Since air pressure does not typically produce a height difference in the atmosphere, standard sounds in air are not subject to dispersion and act very differently from water. There is obviously still a limit to the rise/fall time of a square wave, when the transition is more like a shockwave front, but that's a very square wave.
No, but because surface waves behave differently from sound waves (which are in "3D") https://en.wikipedia.org/wiki/Dispersion_(water_waves) Basically phase velocity changes with the amplitude and the shallowness of the water.
Yes it's easy to think they behave the same, but they don't.

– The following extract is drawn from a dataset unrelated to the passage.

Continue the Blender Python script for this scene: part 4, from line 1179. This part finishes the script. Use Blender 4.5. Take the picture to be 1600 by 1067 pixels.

Instead of flawed thought experiments you could try a quick test for yourself: hold your speaker up to your microphone, play a square wave, record sound, and look at the waveform.
(below is the original 440Hz square wave; above is the recorded sound)
The recorded waveform looks nothing like the original, and it sounds very different too: the original is much harsher, although the pitch sounds exactly the same, as expected.
Might be my crappy microphone? Or maybe the sound is being filtered somewhere along the way?
That waveform looks pretty good imo. When I did it, I the signal was very weak so the signal to noise ratio was bad. There were low frequency impulses from me moving the headphones around and regular hums from other sources.
My best guess for the large attack showing up there is not effects from the microphone, DAC, amp, or anything but the actual speaker. Good audio measurements are hard to come by thanks to all the snake oil, but square wave measurements are common when there is data. The physical models of transducers aren’t trivial, but in a single broad stroke the answer is “physics” and “spring-mass-damper”.
The decay is expected, as the pressure around the microphone can only temporarily increase before the pressure wave disperses into the room. As an extreme example, if you turned an entire wall into a speaker and played a square wave, you would be able to make a much more square shaped waveform. There’s no replacement for displacement baby (see: subwoofers). If you want a more square waveform, try using a headphone pushed right up to the mic and going to a higher frequency (like 1 kHz).
Edit: If you want to skip the trip down the rabbit hole: I think the end-all for audio quality are sealed in-ear monitors (IEMs). Low group delay from short distance from transducer to eardrum, and sealed enclosure for good bass response (see: square shaped low frequency square waves).
Visualizing the spectrum of a square wave is so easy, it’s used to teach the concept of the frequency domain. Less square square wave? You likely peeled off some higher harmonics and added some phase noise.
The point of the experiment is to demonstrate that sound waves in air are not at all like water waves and sonic square waves do, in fact, exist.
The sine-ness of the water waves comes more from the mass and "elasticity" of the water, and not from the impulse driving it. If you put the same plate in air (or a speaker cone projecting a square wave) the mass and elasticity of the air permits much more "equare"-like pressure waves.